> **Task objective**
Omit every picture and return the rest of the data unaltered.

> **Provided data**
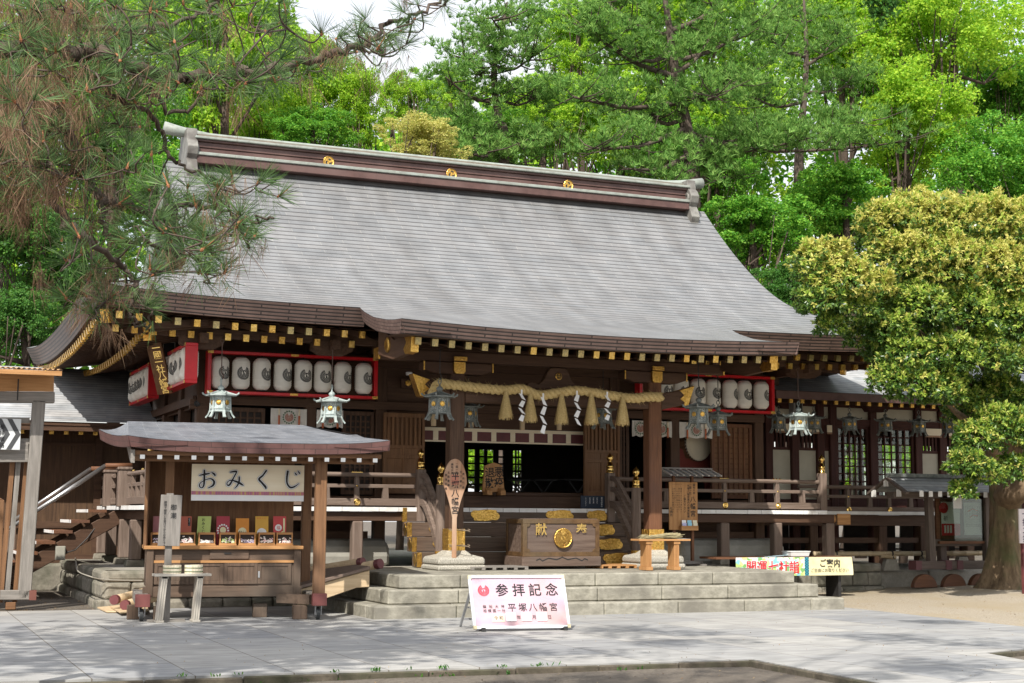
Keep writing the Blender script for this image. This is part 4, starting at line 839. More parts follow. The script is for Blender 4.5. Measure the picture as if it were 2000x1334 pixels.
# fortune boxes and cards
bx=[(311,'purple'),(365,'white'),(404,'white'),(445,'green'),(483,'purple'),(521,'white'),(556,'white')]
cards=[(312,'pink',(.7,.3,.32)),(361,'vermilion',(.6,.16,.1)),(397,'lime green',(.55,.65,.2)),(436,'crimson',(.42,.05,.07)),(474,'orange',(.7,.27,.04)),(512,'amber yellow',(.68,.38,.06)),(547,'red and blue',(.55,.07,.07))]
SLIP={'white':plain('white_slips',(.75,.73,.7)),'green':plain('green_slips',(.45,.6,.25)),'purple':plain('purple_slips',(.4,.36,.5)),'pinkish':plain('pink_slips',(.72,.5,.52))}
desc=['box of purple slips half hidden by the salt board','box heaped with white and pink slips next to the salt board','box with a shallow layer of small white slips','box of mixed green and dark slips','box with lilac and cream slips','box heaped with plain white slips','box of white slips at the right end of the counter']
cdesc=['pink card half hidden behind the salt board','red card with a black title strip','lime green card lettered in black kana','crimson card ringed with small pale discs','orange card with a yellow round emblem','amber card with a large white disc','red and blue card at the right end']
for i,((px_,sl_),(cx,cn,cc)) in enumerate(zip(bx,cards)):
    v=.16; c=loc(px_,1054,v); w_=.235; zt_=loc(px_,1040,v).z
    t=sthing('slip_box','cedar '+desc[i],'box','fortune slip boxes on the stall counter'); z0=zc+.002
    m=M(); m.box(c.x-w_/2,c.x+w_/2,v+.16,v+.175,z0,zt_); m.box(c.x-w_/2,c.x-w_/2+.018,v,v+.16,z0,zt_); m.box(c.x+w_/2-.018,c.x+w_/2,v,v+.16,z0,zt_); m.box(c.x-w_/2+.018,c.x+w_/2-.018,v,v+.16,z0,z0+.035); m.box(c.x-w_/2+.018,c.x+w_/2-.018,v,v+.02,zt_-.03,zt_); m.box(c.x-w_/2+.018,c.x+w_/2-.018,v+.021,v+.03,z0+.036,zt_-.031,1)
    m.box(c.x-w_/2-.008,c.x+w_/2+.008,v-.01,v-.001,z0,z0+.02)
    m.build('case',[OR['x'],INT],t)
    m=M(); rb=random.Random(i)
    for k in range(34):
        x=c.x+rb.uniform(-.085,.085); z=z0+.04+abs(rb.gauss(0,.035))*(1 if i not in (2,) else .5); 
        if z>zt_-.05: continue
        a_=rb.uniform(-.9,.9); l=rb.uniform(.012,.02); h=.007; dx=Vector((math.cos(a_)*l,0,math.sin(a_)*l)); dz=Vector((-math.sin(a_)*h,0,math.cos(a_)*h)); p=Vector((x,v+.019-.0005*k*.5,z)); m.add([p-dx-dz,p+dx-dz,p+dx+dz,p-dx+dz],[(0,1,2,3)],rb.choice((0,0,1)))
    m.build('slips',[SLIP[sl_],SLIP['pinkish'] if i in (1,5,6) else SLIP['white']],t)
    # card behind the box
    t=sthing('fortune_card',cdesc[i]+', propped behind the slip boxes','card','fortune cards propped behind the slip boxes')
    c=loc(cx,1040,.34); w2=.19; h=(loc(cx,1007 if i!=4 else 1011,.34).z-zc-.01); tl=.0 if i!=2 else .02
    m=M(); m.prism([(c.x-w2/2,.36,zc+.004),(c.x+w2/2,.36,zc+.004),(c.x+w2/2+tl,.42,zc+h),(c.x-w2/2+tl,.42,zc+h)],(0,.008,0)); m.build('board',plain('card_'+cn.replace(' ','_'),cc),t)
    m=M(); nv=Vector((0,-h,.06)).normalized()*.003; up=Vector((0,.06,h)).normalized(); O_=Vector((c.x,.36,zc+.004))+nv; mats=[INK,YEL,plain('card_white',(.8,.8,.78)),plain('card_blue',(.05,.2,.5)),REDINK]
    def disc(cx_,cy_,r_,mi,n=16): m.add([O_+EX*(cx_+r_*math.cos(2*math.pi*k/n))+up*(cy_+r_*math.sin(2*math.pi*k/n)) for k in range(n)],[tuple(range(n))],mi)
    if i==2: write(m,'おみくじ',O_+EX*.0+up*(h-.05),EX,up,.05,0,step=.056,off=.012); m.add([O_+EX*.045+up*.03,O_+EX*.08+up*.03,O_+EX*.08+up*.1,O_+EX*.045+up*.1],[(0,1,2,3)],1)
    elif i==1: m.add([O_+EX*.045+up*(h-.14),O_+EX*.08+up*(h-.14),O_+EX*.08+up*(h-.02),O_+EX*.045+up*(h-.02)],[(0,1,2,3)],0); disc(-.01,.07,.03,1); write(m,'おみくじ',O_+nv+EX*.0625+up*(h-.04),EX,up,.025,2,step=.028)
    elif i==3:
        disc(0,h*.52,.045,1)
        for k in range(14): a_=k*2*math.pi/14; disc(.075*math.cos(a_),h*.5+.085*math.sin(a_),.014,2,8)
    elif i==4: disc(0,h*.5,.06,1); write(m,'おみくじ',O_+nv+EX*-.045+up*(h*.5),EX,up,.028,0,False,step=.03,off=.01)
    elif i==5: disc(0,h*.42,.07,2); write(m,'おみくじ',O_+EX*-.06+up*(h-.03),EX,up,.025,4,False,step=.035)
    elif i==6: m.add([O_+EX*-.09+up*.002,O_+EX*.09+up*.002,O_+EX*.09+up*.055,O_+EX*-.09+up*.055],[(0,1,2,3)],3); disc(-.02,h*.6,.05,2); disc(.05,h*.4,.035,1); m.add([O_+EX*.05+up*(.1),O_+EX*.075+up*.1,O_+EX*.075+up*(h-.03),O_+EX*.05+up*(h-.03)],[(0,1,2,3)],1); write(m,'福',O_+nv+EX*-.02+up*(h*.6),EX,up,.06,4)
    else: disc(.03,h*.5,.04,2)
    m.build('print',mats,t)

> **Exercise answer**
Keep writing the Blender script for this image. This is part 4, starting at line 839. More parts follow. The script is for Blender 4.5. Measure the picture as if it were 2000x1334 pixels.
# fortune boxes and cards
bx=[(311,'purple'),(365,'white'),(404,'white'),(445,'green'),(483,'purple'),(521,'white'),(556,'white')]
cards=[(312,'pink',(.7,.3,.32)),(361,'vermilion',(.6,.16,.1)),(397,'lime green',(.55,.65,.2)),(436,'crimson',(.42,.05,.07)),(474,'orange',(.7,.27,.04)),(512,'amber yellow',(.68,.38,.06)),(547,'red and blue',(.55,.07,.07))]
SLIP={'white':plain('white_slips',(.75,.73,.7)),'green':plain('green_slips',(.45,.6,.25)),'purple':plain('purple_slips',(.4,.36,.5)),'pinkish':plain('pink_slips',(.72,.5,.52))}
desc=['box of purple slips half hidden by the salt board','box heaped with white and pink slips next to the salt board','box with a shallow layer of small white slips','box of mixed green and dark slips','box with lilac and cream slips','box heaped with plain white slips','box of white slips at the right end of the counter']
cdesc=['pink card half hidden behind the salt board','red card with a black title strip','lime green card lettered in black kana','crimson card ringed with small pale discs','orange card with a yellow round emblem','amber card with a large white disc','red and blue card at the right end']
for i,((px_,sl_),(cx,cn,cc)) in enumerate(zip(bx,cards)):
    v=.16; c=loc(px_,1054,v); w_=.235; zt_=loc(px_,1040,v).z
    t=sthing('slip_box','cedar '+desc[i],'box','fortune slip boxes on the stall counter'); z0=zc+.002
    m=M(); m.box(c.x-w_/2,c.x+w_/2,v+.16,v+.175,z0,zt_); m.box(c.x-w_/2,c.x-w_/2+.018,v,v+.16,z0,zt_); m.box(c.x+w_/2-.018,c.x+w_/2,v,v+.16,z0,zt_); m.box(c.x-w_/2+.018,c.x+w_/2-.018,v,v+.16,z0,z0+.035); m.box(c.x-w_/2+.018,c.x+w_/2-.018,v,v+.02,zt_-.03,zt_); m.box(c.x-w_/2+.018,c.x+w_/2-.018,v+.021,v+.03,z0+.036,zt_-.031,1)
    m.box(c.x-w_/2-.008,c.x+w_/2+.008,v-.01,v-.001,z0,z0+.02)
    m.build('case',[OR['x'],INT],t)
    m=M(); rb=random.Random(i)
    for k in range(34):
        x=c.x+rb.uniform(-.085,.085); z=z0+.04+abs(rb.gauss(0,.035))*(1 if i not in (2,) else .5); 
        if z>zt_-.05: continue
        a_=rb.uniform(-.9,.9); l=rb.uniform(.012,.02); h=.007; dx=Vector((math.cos(a_)*l,0,math.sin(a_)*l)); dz=Vector((-math.sin(a_)*h,0,math.cos(a_)*h)); p=Vector((x,v+.019-.0005*k*.5,z)); m.add([p-dx-dz,p+dx-dz,p+dx+dz,p-dx+dz],[(0,1,2,3)],rb.choice((0,0,1)))
    m.build('slips',[SLIP[sl_],SLIP['pinkish'] if i in (1,5,6) else SLIP['white']],t)
    # card behind the box
    t=sthing('fortune_card',cdesc[i]+', propped behind the slip boxes','card','fortune cards propped behind the slip boxes')
    c=loc(cx,1040,.34); w2=.19; h=(loc(cx,1007 if i!=4 else 1011,.34).z-zc-.01); tl=.0 if i!=2 else .02
    m=M(); m.prism([(c.x-w2/2,.36,zc+.004),(c.x+w2/2,.36,zc+.004),(c.x+w2/2+tl,.42,zc+h),(c.x-w2/2+tl,.42,zc+h)],(0,.008,0)); m.build('board',plain('card_'+cn.replace(' ','_'),cc),t)
    m=M(); nv=Vector((0,-h,.06)).normalized()*.003; up=Vector((0,.06,h)).normalized(); O_=Vector((c.x,.36,zc+.004))+nv; mats=[INK,YEL,plain('card_white',(.8,.8,.78)),plain('card_blue',(.05,.2,.5)),REDINK]
    def disc(cx_,cy_,r_,mi,n=16): m.add([O_+EX*(cx_+r_*math.cos(2*math.pi*k/n))+up*(cy_+r_*math.sin(2*math.pi*k/n)) for k in range(n)],[tuple(range(n))],mi)
    if i==2: write(m,'おみくじ',O_+EX*.0+up*(h-.05),EX,up,.05,0,step=.056,off=.012); m.add([O_+EX*.045+up*.03,O_+EX*.08+up*.03,O_+EX*.08+up*.1,O_+EX*.045+up*.1],[(0,1,2,3)],1)
    elif i==1: m.add([O_+EX*.045+up*(h-.14),O_+EX*.08+up*(h-.14),O_+EX*.08+up*(h-.02),O_+EX*.045+up*(h-.02)],[(0,1,2,3)],0); disc(-.01,.07,.03,1); write(m,'おみくじ',O_+nv+EX*.0625+up*(h-.04),EX,up,.025,2,step=.028)
    elif i==3:
        disc(0,h*.52,.045,1)
        for k in range(14): a_=k*2*math.pi/14; disc(.075*math.cos(a_),h*.5+.085*math.sin(a_),.014,2,8)
    elif i==4: disc(0,h*.5,.06,1); write(m,'おみくじ',O_+nv+EX*-.045+up*(h*.5),EX,up,.028,0,False,step=.03,off=.01)
    elif i==5: disc(0,h*.42,.07,2); write(m,'おみくじ',O_+EX*-.06+up*(h-.03),EX,up,.025,4,False,step=.035)
    elif i==6: m.add([O_+EX*-.09+up*.002,O_+EX*.09+up*.002,O_+EX*.09+up*.055,O_+EX*-.09+up*.055],[(0,1,2,3)],3); disc(-.02,h*.6,.05,2); disc(.05,h*.4,.035,1); m.add([O_+EX*.05+up*(.1),O_+EX*.075+up*.1,O_+EX*.075+up*(h-.03),O_+EX*.05+up*(h-.03)],[(0,1,2,3)],1); write(m,'福',O_+nv+EX*-.02+up*(h*.6),EX,up,.06,4)
    else: disc(.03,h*.5,.04,2)
    m.build('print',mats,t)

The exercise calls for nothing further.